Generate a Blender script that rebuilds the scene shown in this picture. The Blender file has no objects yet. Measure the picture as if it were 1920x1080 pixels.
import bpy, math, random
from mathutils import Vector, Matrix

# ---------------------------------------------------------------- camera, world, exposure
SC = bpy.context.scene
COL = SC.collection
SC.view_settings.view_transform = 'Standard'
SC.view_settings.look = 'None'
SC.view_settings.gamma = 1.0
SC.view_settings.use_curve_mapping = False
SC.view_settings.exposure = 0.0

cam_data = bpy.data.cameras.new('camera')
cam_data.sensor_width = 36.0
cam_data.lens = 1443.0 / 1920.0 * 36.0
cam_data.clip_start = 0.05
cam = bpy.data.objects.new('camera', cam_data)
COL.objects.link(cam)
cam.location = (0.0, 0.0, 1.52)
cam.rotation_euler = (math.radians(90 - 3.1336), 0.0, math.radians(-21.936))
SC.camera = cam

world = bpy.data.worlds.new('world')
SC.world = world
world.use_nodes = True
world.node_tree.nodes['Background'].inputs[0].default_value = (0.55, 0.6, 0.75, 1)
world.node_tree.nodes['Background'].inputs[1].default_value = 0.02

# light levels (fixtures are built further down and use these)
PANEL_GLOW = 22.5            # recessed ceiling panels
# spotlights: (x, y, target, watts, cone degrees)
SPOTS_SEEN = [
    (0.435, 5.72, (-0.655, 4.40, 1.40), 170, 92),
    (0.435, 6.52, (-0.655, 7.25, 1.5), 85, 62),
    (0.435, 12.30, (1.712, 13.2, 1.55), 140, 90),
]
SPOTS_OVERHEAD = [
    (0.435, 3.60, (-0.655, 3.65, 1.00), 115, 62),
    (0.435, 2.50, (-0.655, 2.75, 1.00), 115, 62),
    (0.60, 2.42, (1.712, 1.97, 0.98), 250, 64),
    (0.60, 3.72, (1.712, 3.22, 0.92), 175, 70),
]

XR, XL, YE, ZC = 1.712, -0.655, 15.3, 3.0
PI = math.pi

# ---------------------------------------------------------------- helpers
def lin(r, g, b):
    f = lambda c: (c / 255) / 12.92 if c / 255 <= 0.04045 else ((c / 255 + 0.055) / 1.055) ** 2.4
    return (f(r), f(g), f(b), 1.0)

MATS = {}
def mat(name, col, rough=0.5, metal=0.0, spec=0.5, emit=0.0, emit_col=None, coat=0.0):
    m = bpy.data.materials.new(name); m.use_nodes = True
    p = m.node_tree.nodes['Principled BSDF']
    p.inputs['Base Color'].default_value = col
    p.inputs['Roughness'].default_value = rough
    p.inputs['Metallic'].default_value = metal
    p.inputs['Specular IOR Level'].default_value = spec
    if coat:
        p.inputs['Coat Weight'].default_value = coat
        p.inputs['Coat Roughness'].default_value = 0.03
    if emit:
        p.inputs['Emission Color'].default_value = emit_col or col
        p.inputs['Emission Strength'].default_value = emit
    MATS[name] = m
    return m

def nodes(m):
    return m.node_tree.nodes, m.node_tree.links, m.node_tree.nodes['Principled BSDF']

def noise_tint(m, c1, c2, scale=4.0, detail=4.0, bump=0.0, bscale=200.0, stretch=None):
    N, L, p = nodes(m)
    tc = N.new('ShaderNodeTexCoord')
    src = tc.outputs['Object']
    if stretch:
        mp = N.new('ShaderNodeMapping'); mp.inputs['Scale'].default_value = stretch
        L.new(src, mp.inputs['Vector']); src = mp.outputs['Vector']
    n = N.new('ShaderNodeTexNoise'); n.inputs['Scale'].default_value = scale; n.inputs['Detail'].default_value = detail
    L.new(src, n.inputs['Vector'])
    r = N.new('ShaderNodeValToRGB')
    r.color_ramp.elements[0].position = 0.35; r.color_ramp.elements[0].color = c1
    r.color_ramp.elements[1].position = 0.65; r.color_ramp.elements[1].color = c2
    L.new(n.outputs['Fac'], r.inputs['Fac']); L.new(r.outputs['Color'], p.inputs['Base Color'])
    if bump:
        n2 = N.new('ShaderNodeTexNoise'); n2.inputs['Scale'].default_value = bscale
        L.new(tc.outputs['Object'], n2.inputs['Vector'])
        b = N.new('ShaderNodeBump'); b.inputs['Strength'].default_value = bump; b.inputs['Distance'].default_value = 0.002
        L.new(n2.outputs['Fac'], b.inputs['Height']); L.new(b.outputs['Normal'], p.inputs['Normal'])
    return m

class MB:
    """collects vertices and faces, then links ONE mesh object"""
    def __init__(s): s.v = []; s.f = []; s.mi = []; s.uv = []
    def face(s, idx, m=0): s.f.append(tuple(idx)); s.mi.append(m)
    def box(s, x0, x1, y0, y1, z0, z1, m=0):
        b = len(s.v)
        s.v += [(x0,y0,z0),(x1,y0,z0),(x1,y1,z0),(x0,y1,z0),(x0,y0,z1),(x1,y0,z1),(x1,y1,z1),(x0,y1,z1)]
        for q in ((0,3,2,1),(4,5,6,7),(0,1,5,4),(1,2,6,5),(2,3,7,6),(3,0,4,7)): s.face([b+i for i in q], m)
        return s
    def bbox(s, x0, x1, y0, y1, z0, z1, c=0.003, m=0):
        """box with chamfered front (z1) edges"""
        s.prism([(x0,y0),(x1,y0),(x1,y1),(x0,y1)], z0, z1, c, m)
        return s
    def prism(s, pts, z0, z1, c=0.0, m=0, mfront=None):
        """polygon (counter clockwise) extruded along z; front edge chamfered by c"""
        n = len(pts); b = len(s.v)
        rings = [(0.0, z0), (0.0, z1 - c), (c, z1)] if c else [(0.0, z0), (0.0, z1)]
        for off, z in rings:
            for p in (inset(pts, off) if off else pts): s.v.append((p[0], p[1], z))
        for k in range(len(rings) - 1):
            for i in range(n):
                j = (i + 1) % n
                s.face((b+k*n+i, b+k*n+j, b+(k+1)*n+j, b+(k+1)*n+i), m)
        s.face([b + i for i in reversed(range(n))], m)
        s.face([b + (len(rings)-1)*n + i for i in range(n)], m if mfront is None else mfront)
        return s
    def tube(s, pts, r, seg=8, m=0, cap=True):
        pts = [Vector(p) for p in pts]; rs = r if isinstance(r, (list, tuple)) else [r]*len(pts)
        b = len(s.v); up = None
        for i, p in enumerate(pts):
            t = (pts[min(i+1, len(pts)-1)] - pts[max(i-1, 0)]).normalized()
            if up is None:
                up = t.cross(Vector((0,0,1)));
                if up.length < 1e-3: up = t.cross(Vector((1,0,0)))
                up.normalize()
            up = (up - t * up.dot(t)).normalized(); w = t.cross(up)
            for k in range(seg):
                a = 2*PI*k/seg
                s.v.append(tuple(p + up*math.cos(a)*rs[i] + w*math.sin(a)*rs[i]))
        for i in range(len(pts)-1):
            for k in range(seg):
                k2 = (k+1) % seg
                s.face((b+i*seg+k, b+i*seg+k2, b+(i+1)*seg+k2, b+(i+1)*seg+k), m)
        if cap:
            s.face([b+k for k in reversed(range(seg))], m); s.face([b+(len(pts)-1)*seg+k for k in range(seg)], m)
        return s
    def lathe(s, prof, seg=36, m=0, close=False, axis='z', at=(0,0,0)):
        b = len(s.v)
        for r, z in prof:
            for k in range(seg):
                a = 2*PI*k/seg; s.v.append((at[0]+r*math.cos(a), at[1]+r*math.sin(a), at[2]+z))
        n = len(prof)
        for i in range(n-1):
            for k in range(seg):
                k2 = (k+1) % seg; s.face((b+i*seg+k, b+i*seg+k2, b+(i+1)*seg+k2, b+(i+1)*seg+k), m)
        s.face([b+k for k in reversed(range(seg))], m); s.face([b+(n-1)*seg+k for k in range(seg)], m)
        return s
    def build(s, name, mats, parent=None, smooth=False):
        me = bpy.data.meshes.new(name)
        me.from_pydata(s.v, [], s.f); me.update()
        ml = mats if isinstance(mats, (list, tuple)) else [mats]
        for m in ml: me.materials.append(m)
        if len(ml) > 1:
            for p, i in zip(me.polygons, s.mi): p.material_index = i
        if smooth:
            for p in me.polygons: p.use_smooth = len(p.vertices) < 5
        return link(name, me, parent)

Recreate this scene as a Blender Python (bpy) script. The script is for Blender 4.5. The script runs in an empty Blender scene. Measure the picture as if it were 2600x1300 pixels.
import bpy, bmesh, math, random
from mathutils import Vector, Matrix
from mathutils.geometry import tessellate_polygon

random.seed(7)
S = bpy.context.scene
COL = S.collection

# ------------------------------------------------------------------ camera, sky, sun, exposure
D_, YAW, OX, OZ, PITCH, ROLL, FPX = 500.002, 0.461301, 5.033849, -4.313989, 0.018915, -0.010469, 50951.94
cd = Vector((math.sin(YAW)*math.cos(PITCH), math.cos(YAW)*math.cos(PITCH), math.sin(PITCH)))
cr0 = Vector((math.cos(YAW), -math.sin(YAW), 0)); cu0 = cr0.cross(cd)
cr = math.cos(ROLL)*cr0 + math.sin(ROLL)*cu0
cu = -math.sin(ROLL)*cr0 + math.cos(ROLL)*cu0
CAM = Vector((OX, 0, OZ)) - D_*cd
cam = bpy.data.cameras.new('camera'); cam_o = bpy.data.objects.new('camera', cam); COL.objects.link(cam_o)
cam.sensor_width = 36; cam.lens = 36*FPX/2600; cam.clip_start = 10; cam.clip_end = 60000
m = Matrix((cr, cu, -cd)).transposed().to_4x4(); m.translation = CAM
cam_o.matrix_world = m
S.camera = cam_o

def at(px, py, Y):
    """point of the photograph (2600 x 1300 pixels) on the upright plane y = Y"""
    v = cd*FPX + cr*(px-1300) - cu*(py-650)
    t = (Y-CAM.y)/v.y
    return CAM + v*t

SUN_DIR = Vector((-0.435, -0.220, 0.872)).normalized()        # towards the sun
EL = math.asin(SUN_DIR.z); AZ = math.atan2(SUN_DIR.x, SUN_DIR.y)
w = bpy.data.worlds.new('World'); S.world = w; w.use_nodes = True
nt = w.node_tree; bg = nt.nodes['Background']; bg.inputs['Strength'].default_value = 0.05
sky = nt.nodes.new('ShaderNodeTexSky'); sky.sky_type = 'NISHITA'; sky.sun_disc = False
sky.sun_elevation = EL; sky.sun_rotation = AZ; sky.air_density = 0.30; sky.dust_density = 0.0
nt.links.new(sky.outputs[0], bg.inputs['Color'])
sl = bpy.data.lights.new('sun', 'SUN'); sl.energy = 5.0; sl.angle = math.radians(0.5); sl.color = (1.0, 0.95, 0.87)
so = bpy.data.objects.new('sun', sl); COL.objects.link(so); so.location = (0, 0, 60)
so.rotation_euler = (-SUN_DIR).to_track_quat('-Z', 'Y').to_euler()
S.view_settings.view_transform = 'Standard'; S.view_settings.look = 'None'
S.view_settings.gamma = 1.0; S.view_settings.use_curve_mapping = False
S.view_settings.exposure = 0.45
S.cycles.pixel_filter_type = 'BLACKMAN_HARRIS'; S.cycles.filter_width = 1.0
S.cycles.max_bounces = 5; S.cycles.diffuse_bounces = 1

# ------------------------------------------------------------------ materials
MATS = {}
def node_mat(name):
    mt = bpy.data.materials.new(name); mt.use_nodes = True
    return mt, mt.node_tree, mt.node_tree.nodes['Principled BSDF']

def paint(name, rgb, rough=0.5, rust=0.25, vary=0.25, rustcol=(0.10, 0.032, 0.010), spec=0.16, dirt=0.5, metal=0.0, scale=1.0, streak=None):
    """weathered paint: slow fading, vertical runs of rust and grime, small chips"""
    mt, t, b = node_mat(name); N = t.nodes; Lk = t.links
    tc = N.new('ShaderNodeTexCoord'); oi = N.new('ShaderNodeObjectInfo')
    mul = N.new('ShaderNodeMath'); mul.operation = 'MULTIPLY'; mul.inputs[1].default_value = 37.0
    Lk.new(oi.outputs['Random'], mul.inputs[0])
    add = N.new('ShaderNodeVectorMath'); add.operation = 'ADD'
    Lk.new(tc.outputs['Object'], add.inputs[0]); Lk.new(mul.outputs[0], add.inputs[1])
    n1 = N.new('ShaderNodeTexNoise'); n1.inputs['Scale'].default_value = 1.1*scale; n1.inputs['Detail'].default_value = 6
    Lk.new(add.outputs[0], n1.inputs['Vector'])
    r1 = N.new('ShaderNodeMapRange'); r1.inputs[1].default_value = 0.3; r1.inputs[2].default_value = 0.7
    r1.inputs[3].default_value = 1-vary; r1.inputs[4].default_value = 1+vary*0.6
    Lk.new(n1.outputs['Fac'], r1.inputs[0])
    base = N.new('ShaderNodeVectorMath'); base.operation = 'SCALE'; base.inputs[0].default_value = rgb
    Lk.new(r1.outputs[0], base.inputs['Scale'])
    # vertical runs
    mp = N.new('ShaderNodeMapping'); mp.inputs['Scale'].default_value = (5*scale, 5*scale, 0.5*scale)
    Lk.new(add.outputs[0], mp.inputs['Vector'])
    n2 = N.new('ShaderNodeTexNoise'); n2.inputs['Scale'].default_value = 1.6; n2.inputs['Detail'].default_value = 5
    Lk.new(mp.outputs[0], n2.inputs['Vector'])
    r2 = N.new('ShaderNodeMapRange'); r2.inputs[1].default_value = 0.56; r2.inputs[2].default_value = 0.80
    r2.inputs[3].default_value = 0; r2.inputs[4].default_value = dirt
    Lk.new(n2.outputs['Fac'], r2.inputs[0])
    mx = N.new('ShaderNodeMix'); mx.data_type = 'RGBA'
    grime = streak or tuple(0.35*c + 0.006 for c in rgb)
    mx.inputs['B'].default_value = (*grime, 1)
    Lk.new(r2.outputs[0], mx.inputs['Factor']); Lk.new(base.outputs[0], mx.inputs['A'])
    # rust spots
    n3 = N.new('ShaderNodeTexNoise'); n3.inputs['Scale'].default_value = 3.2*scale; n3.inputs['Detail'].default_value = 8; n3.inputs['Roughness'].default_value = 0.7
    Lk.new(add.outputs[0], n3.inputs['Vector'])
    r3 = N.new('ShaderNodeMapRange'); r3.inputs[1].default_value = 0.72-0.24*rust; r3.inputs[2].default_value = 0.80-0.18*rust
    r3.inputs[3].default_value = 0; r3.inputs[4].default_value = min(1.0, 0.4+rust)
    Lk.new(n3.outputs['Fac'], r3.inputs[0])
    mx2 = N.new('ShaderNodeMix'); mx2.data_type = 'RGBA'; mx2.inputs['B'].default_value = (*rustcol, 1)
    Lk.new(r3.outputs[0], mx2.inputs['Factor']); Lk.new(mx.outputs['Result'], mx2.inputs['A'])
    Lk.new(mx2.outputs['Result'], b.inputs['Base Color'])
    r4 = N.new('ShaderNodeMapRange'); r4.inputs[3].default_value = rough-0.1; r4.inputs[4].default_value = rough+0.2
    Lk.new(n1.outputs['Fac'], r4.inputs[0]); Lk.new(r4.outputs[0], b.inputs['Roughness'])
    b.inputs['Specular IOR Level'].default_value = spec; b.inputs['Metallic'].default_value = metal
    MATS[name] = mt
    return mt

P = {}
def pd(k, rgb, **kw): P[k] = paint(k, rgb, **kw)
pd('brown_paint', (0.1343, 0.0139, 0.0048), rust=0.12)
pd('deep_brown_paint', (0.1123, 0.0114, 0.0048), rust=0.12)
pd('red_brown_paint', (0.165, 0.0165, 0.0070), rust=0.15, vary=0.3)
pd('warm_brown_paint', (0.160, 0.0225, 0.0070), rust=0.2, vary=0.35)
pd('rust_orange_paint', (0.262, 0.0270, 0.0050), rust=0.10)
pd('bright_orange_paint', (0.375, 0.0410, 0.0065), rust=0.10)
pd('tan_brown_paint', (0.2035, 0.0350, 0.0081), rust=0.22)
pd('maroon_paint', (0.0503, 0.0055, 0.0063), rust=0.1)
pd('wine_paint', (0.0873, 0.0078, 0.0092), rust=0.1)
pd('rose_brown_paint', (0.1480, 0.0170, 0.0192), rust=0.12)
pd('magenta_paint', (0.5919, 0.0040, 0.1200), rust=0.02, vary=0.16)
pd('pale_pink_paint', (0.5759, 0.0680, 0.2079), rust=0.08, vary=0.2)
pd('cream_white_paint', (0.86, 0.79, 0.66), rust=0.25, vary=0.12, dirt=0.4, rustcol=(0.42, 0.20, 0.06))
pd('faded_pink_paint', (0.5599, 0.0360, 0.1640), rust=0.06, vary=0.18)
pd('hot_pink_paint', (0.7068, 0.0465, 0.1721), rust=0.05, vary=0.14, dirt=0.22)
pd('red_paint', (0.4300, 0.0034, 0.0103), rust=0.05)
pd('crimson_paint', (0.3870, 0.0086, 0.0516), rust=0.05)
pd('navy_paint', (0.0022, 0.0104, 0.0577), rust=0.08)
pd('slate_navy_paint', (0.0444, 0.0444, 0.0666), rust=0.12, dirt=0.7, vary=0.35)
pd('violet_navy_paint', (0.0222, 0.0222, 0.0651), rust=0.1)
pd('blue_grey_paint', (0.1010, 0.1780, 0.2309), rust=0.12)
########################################
* **WRITTEN INSTRUCTION**: From the first line of the data through the line with "PI = math.pi", quote each line exactly and add nothing else.

* **TASK RESULT**:
Generate a Blender script that rebuilds the scene shown in this picture. The Blender file has no objects yet. Measure the picture as if it were 1920x1080 pixels.
import bpy, math, random
from mathutils import Vector, Matrix

# ---------------------------------------------------------------- camera, world, exposure
SC = bpy.context.scene
COL = SC.collection
SC.view_settings.view_transform = 'Standard'
SC.view_settings.look = 'None'
SC.view_settings.gamma = 1.0
SC.view_settings.use_curve_mapping = False
SC.view_settings.exposure = 0.0

cam_data = bpy.data.cameras.new('camera')
cam_data.sensor_width = 36.0
cam_data.lens = 1443.0 / 1920.0 * 36.0
cam_data.clip_start = 0.05
cam = bpy.data.objects.new('camera', cam_data)
COL.objects.link(cam)
cam.location = (0.0, 0.0, 1.52)
cam.rotation_euler = (math.radians(90 - 3.1336), 0.0, math.radians(-21.936))
SC.camera = cam

world = bpy.data.worlds.new('world')
SC.world = world
world.use_nodes = True
world.node_tree.nodes['Background'].inputs[0].default_value = (0.55, 0.6, 0.75, 1)
world.node_tree.nodes['Background'].inputs[1].default_value = 0.02

# light levels (fixtures are built further down and use these)
PANEL_GLOW = 22.5            # recessed ceiling panels
# spotlights: (x, y, target, watts, cone degrees)
SPOTS_SEEN = [
    (0.435, 5.72, (-0.655, 4.40, 1.40), 170, 92),
    (0.435, 6.52, (-0.655, 7.25, 1.5), 85, 62),
    (0.435, 12.30, (1.712, 13.2, 1.55), 140, 90),
]
SPOTS_OVERHEAD = [
    (0.435, 3.60, (-0.655, 3.65, 1.00), 115, 62),
    (0.435, 2.50, (-0.655, 2.75, 1.00), 115, 62),
    (0.60, 2.42, (1.712, 1.97, 0.98), 250, 64),
    (0.60, 3.72, (1.712, 3.22, 0.92), 175, 70),
]

XR, XL, YE, ZC = 1.712, -0.655, 15.3, 3.0
PI = math.pi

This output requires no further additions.